Commercial banks have overtaken the World Bank Group’s International Development Association as Kenya’s biggest external creditor, underlining the continued reliance on expensive commercial loans to bridge the budget deficit.

Fresh data released by the Central Bank of Kenya shows the government owed foreign commercial banks Sh594.1 billion by the end of March, a 65 per cent jump from Sh360.2 billion a year earlier.

This is Sh89.4 billion more than IDA’s Sh504.7 billion, which represents an increase of 6.5 per cent year-on-year from Sh473.8 billion.

“Kenya continues to record a build-up of commercial and semi-concessional borrowing since her elevation to a low middle-income economy status in September 2014,” the CBK said in the quarterly Economic Review report for the third quarter of 2016/17 that closed on June 30.

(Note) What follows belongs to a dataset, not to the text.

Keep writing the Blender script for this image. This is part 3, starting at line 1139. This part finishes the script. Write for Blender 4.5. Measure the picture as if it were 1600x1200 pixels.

Kenya rebased her economy in 2014 that increased the GDP by 25 per cent, moving the country from low-income status to lower middle-income.


This has disqualified the country from concessional loans it enjoyed from the IDA — the World Bank’s arm which gives concessional loans and grants to poor countries.

IDA, however, remains the biggest source of multilateral debt which stood at Sh806.9 billion in March 2017, compared to Sh766.6 billion the year before. Total external debt stood at Sh2.1 trillion at the end of March, a 25.8 per cent rise from Sh1.67 trillion a year earlier.

Chinese loans

The increase was largely driven by commercial banks and Chinese loans.

China advanced Kenya Sh101.65 billion between January and March to go into completion of the Mombasa-Nairobi Standard Gauge Railway, start the second phase of the SGR to Naivasha, Olkaria geothermal power project and Nairobi Southern by-pass.

“External debt accumulation during this quarter was mainly on account of disbursements from the Chinese government ($986.9m or Sh102.4bn) and commercial loans from the syndicated loan ($800m or Sh83bn) and the Preferential Trade Area and African Export Import Bank ($450 million or Sh46.7 billion),” the CBK said.

In the 2017/18 fiscal year, the budget deficit stands at Sh524.6 billion, equivalent to six per cent of GDP.

It is expected that the deficit will be financed through external borrowing of up to Sh256 billion, and domestic borrowing worth Sh268.6 billion.